> PROBLEM REQUIREMENTS
Repeat all of the material exactly as given.

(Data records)
════════════════════
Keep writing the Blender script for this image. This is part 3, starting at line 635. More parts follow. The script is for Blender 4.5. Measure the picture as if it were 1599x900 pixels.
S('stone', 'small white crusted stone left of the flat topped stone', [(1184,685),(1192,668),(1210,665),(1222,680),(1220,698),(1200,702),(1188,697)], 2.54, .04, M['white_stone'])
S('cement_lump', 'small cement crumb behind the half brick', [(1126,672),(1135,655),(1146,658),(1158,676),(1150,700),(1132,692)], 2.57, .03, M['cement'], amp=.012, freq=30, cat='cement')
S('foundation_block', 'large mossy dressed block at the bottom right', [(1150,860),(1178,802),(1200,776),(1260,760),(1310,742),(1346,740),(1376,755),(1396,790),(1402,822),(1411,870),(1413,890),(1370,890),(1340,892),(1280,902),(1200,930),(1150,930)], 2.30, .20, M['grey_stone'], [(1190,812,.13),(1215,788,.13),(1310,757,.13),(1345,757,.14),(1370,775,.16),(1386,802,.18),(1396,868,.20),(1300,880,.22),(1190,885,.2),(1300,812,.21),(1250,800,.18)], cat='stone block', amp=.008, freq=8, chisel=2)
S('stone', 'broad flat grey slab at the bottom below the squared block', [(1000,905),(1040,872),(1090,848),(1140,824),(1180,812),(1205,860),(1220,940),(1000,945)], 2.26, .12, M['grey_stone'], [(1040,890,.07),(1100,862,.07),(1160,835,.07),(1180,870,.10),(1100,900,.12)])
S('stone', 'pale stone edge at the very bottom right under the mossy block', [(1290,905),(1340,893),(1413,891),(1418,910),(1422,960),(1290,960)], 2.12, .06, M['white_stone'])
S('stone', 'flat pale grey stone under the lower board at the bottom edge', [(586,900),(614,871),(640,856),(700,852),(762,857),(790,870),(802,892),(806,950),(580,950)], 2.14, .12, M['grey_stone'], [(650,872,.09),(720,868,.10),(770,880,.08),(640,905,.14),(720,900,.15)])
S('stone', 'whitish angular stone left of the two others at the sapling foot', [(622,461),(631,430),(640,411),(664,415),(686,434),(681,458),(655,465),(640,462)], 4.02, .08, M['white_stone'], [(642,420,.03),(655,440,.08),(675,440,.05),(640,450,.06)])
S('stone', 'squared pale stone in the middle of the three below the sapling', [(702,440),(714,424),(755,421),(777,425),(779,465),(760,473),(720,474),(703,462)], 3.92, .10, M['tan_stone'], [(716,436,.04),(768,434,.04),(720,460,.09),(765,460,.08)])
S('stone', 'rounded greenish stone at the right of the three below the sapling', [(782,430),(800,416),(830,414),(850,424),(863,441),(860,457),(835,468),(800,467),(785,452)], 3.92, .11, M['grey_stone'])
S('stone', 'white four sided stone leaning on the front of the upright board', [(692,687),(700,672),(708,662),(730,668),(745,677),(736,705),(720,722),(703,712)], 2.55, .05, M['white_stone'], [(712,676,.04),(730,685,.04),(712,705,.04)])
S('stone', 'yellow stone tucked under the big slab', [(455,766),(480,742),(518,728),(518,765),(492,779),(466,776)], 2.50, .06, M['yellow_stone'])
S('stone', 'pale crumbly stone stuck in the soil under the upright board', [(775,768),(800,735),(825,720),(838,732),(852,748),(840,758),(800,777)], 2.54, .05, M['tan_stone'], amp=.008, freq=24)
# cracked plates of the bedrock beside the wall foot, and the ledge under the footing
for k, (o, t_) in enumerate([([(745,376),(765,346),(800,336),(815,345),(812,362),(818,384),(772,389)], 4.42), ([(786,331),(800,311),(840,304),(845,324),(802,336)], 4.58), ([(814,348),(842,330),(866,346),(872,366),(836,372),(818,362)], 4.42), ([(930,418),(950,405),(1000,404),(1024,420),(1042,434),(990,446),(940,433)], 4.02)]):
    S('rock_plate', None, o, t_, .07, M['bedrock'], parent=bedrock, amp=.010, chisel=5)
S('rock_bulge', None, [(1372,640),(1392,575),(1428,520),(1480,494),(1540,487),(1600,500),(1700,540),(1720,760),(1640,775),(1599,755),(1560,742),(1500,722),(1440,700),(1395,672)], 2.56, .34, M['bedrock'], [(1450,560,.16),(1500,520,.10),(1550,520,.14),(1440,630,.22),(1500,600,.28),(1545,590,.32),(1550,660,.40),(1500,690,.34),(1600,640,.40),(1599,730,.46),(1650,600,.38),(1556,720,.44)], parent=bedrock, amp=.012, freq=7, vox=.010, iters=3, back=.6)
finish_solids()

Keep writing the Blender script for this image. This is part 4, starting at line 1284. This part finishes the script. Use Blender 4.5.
════════════════════
> COMPLETE OUTPUT
Keep writing the Blender script for this image. This is part 3, starting at line 635. More parts follow. The script is for Blender 4.5. Measure the picture as if it were 1599x900 pixels.
S('stone', 'small white crusted stone left of the flat topped stone', [(1184,685),(1192,668),(1210,665),(1222,680),(1220,698),(1200,702),(1188,697)], 2.54, .04, M['white_stone'])
S('cement_lump', 'small cement crumb behind the half brick', [(1126,672),(1135,655),(1146,658),(1158,676),(1150,700),(1132,692)], 2.57, .03, M['cement'], amp=.012, freq=30, cat='cement')
S('foundation_block', 'large mossy dressed block at the bottom right', [(1150,860),(1178,802),(1200,776),(1260,760),(1310,742),(1346,740),(1376,755),(1396,790),(1402,822),(1411,870),(1413,890),(1370,890),(1340,892),(1280,902),(1200,930),(1150,930)], 2.30, .20, M['grey_stone'], [(1190,812,.13),(1215,788,.13),(1310,757,.13),(1345,757,.14),(1370,775,.16),(1386,802,.18),(1396,868,.20),(1300,880,.22),(1190,885,.2),(1300,812,.21),(1250,800,.18)], cat='stone block', amp=.008, freq=8, chisel=2)
S('stone', 'broad flat grey slab at the bottom below the squared block', [(1000,905),(1040,872),(1090,848),(1140,824),(1180,812),(1205,860),(1220,940),(1000,945)], 2.26, .12, M['grey_stone'], [(1040,890,.07),(1100,862,.07),(1160,835,.07),(1180,870,.10),(1100,900,.12)])
S('stone', 'pale stone edge at the very bottom right under the mossy block', [(1290,905),(1340,893),(1413,891),(1418,910),(1422,960),(1290,960)], 2.12, .06, M['white_stone'])
S('stone', 'flat pale grey stone under the lower board at the bottom edge', [(586,900),(614,871),(640,856),(700,852),(762,857),(790,870),(802,892),(806,950),(580,950)], 2.14, .12, M['grey_stone'], [(650,872,.09),(720,868,.10),(770,880,.08),(640,905,.14),(720,900,.15)])
S('stone', 'whitish angular stone left of the two others at the sapling foot', [(622,461),(631,430),(640,411),(664,415),(686,434),(681,458),(655,465),(640,462)], 4.02, .08, M['white_stone'], [(642,420,.03),(655,440,.08),(675,440,.05),(640,450,.06)])
S('stone', 'squared pale stone in the middle of the three below the sapling', [(702,440),(714,424),(755,421),(777,425),(779,465),(760,473),(720,474),(703,462)], 3.92, .10, M['tan_stone'], [(716,436,.04),(768,434,.04),(720,460,.09),(765,460,.08)])
S('stone', 'rounded greenish stone at the right of the three below the sapling', [(782,430),(800,416),(830,414),(850,424),(863,441),(860,457),(835,468),(800,467),(785,452)], 3.92, .11, M['grey_stone'])
S('stone', 'white four sided stone leaning on the front of the upright board', [(692,687),(700,672),(708,662),(730,668),(745,677),(736,705),(720,722),(703,712)], 2.55, .05, M['white_stone'], [(712,676,.04),(730,685,.04),(712,705,.04)])
S('stone', 'yellow stone tucked under the big slab', [(455,766),(480,742),(518,728),(518,765),(492,779),(466,776)], 2.50, .06, M['yellow_stone'])
S('stone', 'pale crumbly stone stuck in the soil under the upright board', [(775,768),(800,735),(825,720),(838,732),(852,748),(840,758),(800,777)], 2.54, .05, M['tan_stone'], amp=.008, freq=24)
# cracked plates of the bedrock beside the wall foot, and the ledge under the footing
for k, (o, t_) in enumerate([([(745,376),(765,346),(800,336),(815,345),(812,362),(818,384),(772,389)], 4.42), ([(786,331),(800,311),(840,304),(845,324),(802,336)], 4.58), ([(814,348),(842,330),(866,346),(872,366),(836,372),(818,362)], 4.42), ([(930,418),(950,405),(1000,404),(1024,420),(1042,434),(990,446),(940,433)], 4.02)]):
    S('rock_plate', None, o, t_, .07, M['bedrock'], parent=bedrock, amp=.010, chisel=5)
S('rock_bulge', None, [(1372,640),(1392,575),(1428,520),(1480,494),(1540,487),(1600,500),(1700,540),(1720,760),(1640,775),(1599,755),(1560,742),(1500,722),(1440,700),(1395,672)], 2.56, .34, M['bedrock'], [(1450,560,.16),(1500,520,.10),(1550,520,.14),(1440,630,.22),(1500,600,.28),(1545,590,.32),(1550,660,.40),(1500,690,.34),(1600,640,.40),(1599,730,.46),(1650,600,.38),(1556,720,.44)], parent=bedrock, amp=.012, freq=7, vox=.010, iters=3, back=.6)
finish_solids()

Keep writing the Blender script for this image. This is part 4, starting at line 1284. This part finishes the script. Use Blender 4.5.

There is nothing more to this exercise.